Ia melihat pertumbuhan agak unik, tapi ambisi belanja menggebu. "Semua basisnya turun belanjanya menggebu. Menggebu itu oke. Tahun 2014, infrastruktur naik kenceng, karena ada sumber yang dialihkan dari subsidi BBM. Tapi cuma setahun aja, 2016 sudah tidak ada lagi," katanya.
Menurut Faisal, jika dilihat dari hal tersebut, basisnya harus dari pajak. "Jadi tidak sepenuhnya salah pajak. Tapi ambisinya terlalu menggebu," kata dia.
Ia melanjutkan, saat ini database perpajakan masih lemah. "Unfortunately lingkungan perpajakan juga sedang buruk. Ingin mendorong spending berbasis pajak, tapi lingkungan strategisnya sedang buruk," ujarnya.

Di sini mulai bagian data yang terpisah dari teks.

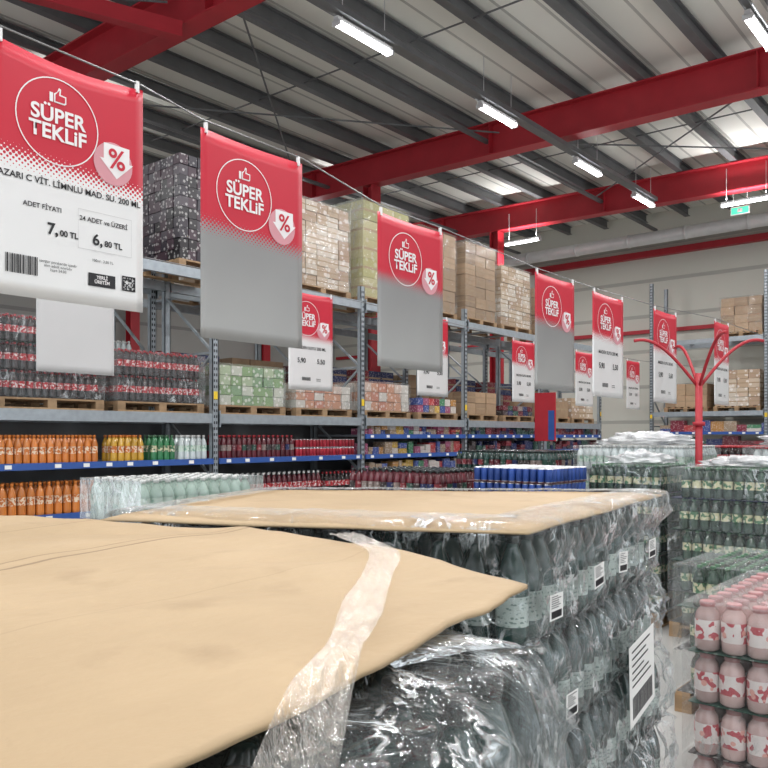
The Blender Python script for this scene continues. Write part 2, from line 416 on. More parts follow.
M['or_b']=mat('orange_soda',(.62,.20,.04),.2,0,.1,rnd=.15,coat=.4)
M['or_l']=label_mat('orange_label',(.55,.16,.03),(.78,.62,.46),45,.50)
M['or_c']=mat('orange_cap',(.65,.2,.03),.4)
M['ye_b']=mat('yellow_soda',(.60,.34,.04),.2,0,.1,rnd=.15,coat=.4)
M['gr_b']=mat('green_bottle',(.04,.20,.08),.2,0,.1,rnd=.2,coat=.4)
M['cl_b']=mat('clear_bottle',(.58,.64,.64),.15,0,.1,rnd=.15,coat=.5)
M['co_b']=mat('cola',(.022,.015,.015),.12,0,.1,rnd=.3,coat=.8)
M['co_l']=label_mat('cola_label',(.45,.02,.03),(.78,.68,.66),45,.56)
M['re_c']=mat('red_cap',(.42,.03,.04),.4)
M['wh_c']=mat('white_cap',(.7,.7,.68),.4)
M['dk_b']=mat('dark_green_bottle',(.020,.052,.046),.10,0,.2,rnd=.35,coat=.9)
M['dk_l']=print_label('silver_label',(.46,.53,.50),(.05,.12,.10),(.06,.20,.14),.33,.26)
M['dk_c']=mat('dark_cap',(.015,.022,.022),.2,coat=.8)
M['bl_c']=mat('blue_can',(.02,.06,.26),.3,.2,.1,rnd=.3)
M['silver']=mat('silver_lid',(.6,.6,.62),.3,.6)
M['rc_b']=mat('red_can',(.32,.015,.03),.3,.1,.1,rnd=.3)
M['dr_b']=mat('dark_red_bottle',(.10,.012,.02),.25,0,.1,rnd=.3,coat=.4)
M['fr_l']=label_mat('fruit_label',(.74,.68,.66),(.48,.09,.11),26,.54,c3=(.72,.38,.33))
M['fr_b']=mat('milky_bottle',(.56,.40,.38),.15,0,.1,rnd=.2,coat=.8)
M['fr_c']=mat('pink_cap',(.42,.20,.20),.3)
M['gm_b']=mat('green_mineral_bottle',(.018,.05,.03),.12,0,.2,rnd=.3,coat=.8)
M['gm_l']=label_mat('green_white_label',(.60,.57,.38),(.06,.17,.08),30,.52,c3=(.68,.66,.56))
M['gm_c']=mat('green_cap',(.08,.18,.10),.3)
M['pg_b']=mat('pale_green_bottle',(.38,.50,.43),.15,0,.1,rnd=.1,coat=.5)
M['pg_l']=label_mat('pale_green_label',(.56,.66,.58),(.25,.42,.33),30,.55)
M['multi']=ramp_mat('assorted_packets',[(.4,.05,.05),(.5,.32,.06),(.05,.08,.25),(.55,.5,.45),(.06,.2,.10),(.3,.08,.15),(.04,.03,.03),(.4,.2,.06),(.2,.02,.04),(.3,.22,.15)])
M['mdark']=ramp_mat('assorted_dark_packets',[(.12,.02,.03),(.02,.03,.10),(.22,.03,.04),(.05,.04,.04),(.25,.2,.18),(.03,.08,.06)],patt=.25)
M['greenpack']=ramp_mat('green_white_packs',[(.26,.38,.20),(.42,.50,.34),(.56,.58,.50),(.24,.36,.22)],patt=.6,pscale=14)
M['orangepack']=ramp_mat('orange_white_packs',[(.55,.30,.20),(.62,.50,.43),(.60,.57,.52),(.52,.24,.17)],patt=.5,pscale=14)
M['brown']=mat('brown_cartons',(.34,.23,.14),.7,0,.15,10,rnd=.22)
M['brownw']=ramp_mat('printed_cartons',[(.42,.31,.21),(.50,.40,.30),(.37,.26,.18),(.53,.46,.38)],.6,.5,9)
M['yellowc']=ramp_mat('yellow_cartons',[(.36,.34,.14),(.41,.37,.19),(.33,.31,.14)],.6,.2,9)
M['greyc']=ramp_mat('dark_packs',[(.035,.03,.038),(.065,.055,.065),(.022,.02,.022),(.055,.035,.045)],.3,.30,18)
M['tape']=mat('packing_tape',(.38,.28,.18),.25)

def shelf_bottles(name,x0,x1,z,t,mats,rows=3,scale=1,zs=None,y=8.04,pitch=.085,along='x'):
    mb=MB(); pos=[]
    for r in range(rows):
        a=x0
        while a<x1:
            b=y+.05+r*pitch
            j=random.uniform(-.004,.004)
            pos.append((a,b+j,Z(z)+.001) if along=='x' else (b+j,a,Z(z)+.001)); a+=pitch
    mb.many(t,pos,scale,zs); return mb.build(name,mats,smooth=True)
def shelf_packs(name,x0,x1,z,h,mats,y=8.03,depth=.5,w=(.08,.2),along='x',gaps=.04):
    mb=MB(); a=x0
    while a<x1:
        ww=random.uniform(*w); hh=h*random.choice([.6,.75,.9,1,1]); 
        if random.random()>gaps:
            n=1 if hh>.25 else random.choice([1,2])
            for k in range(n):
                z0=Z(z)+.001+k*hh/n; z1=z0+hh/n-.004
                yy=y+random.uniform(0,.05); dd=depth*.5
                if along=='x': mb.box(a,min(a+ww-.006,x1),yy,yy+dd,z0,z1)
                else: mb.box(yy,yy+dd,a,min(a+ww-.006,x1),z0,z1)
        a+=ww
    return mb.build(name,mats)
OR=['or_b','or_l','or_c'];YE=['ye_b','or_l','or_c'];GR=['gr_b','gm_l','gm_c'];CL=['cl_b','pg_l','wh_c'];CO=['co_b','co_l','re_c']
shelf_bottles('orange_soda_bottles',3.52,4.70,-.29,T_B,OR)
shelf_bottles('yellow_soda_bottles',4.86,5.26,-.29,T_B,YE)
shelf_bottles('green_soda_bottles',5.38,5.66,-.29,T_B,GR)
shelf_bottles('clear_soda_bottles',5.76,6.12,-.29,T_B,CL)
shelf_bottles('orange_soda_bottles',3.52,4.62,-.83,T_B,OR,scale=1.15,pitch=.098)
shelf_bottles('orange_soda_bottles',4.75,6.1,-.83,T_B,YE)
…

Faisal menilai pertumbuhan sedang mengalami perlambatan dari 8 persen, 7 persen, 6 persen, dan sekarang 5 persen. Menurut dia, tax ratio sebetulnya tidak boleh berubah, tapi penerimaan pajak relatif turun padahal seharusnya digenjot.
"Kemudian kita lihat potensi-potensi yang masuk lewat sistem keuangan juga masih lemah. Perbankan hanya menyalurkan kredit 46,7 persen PDB," katanya.
Faisal Basri membandingkan dengan negara-negara lain yang sudah mendekati 200 persen, sedangkan Indonesia masih 40-an persen. "Mudah-mudahan dengan fintech bisa naik mendekati kondisi sebelum krisis 60 persen," ujarnya.
Pada tahun anggaran 2018, pemerintah mentargetkan penerimaan pajak 2018 dipatok Rp 1.609,4 triliun atau tumbuh 9,3 persen dari target APBN 2017.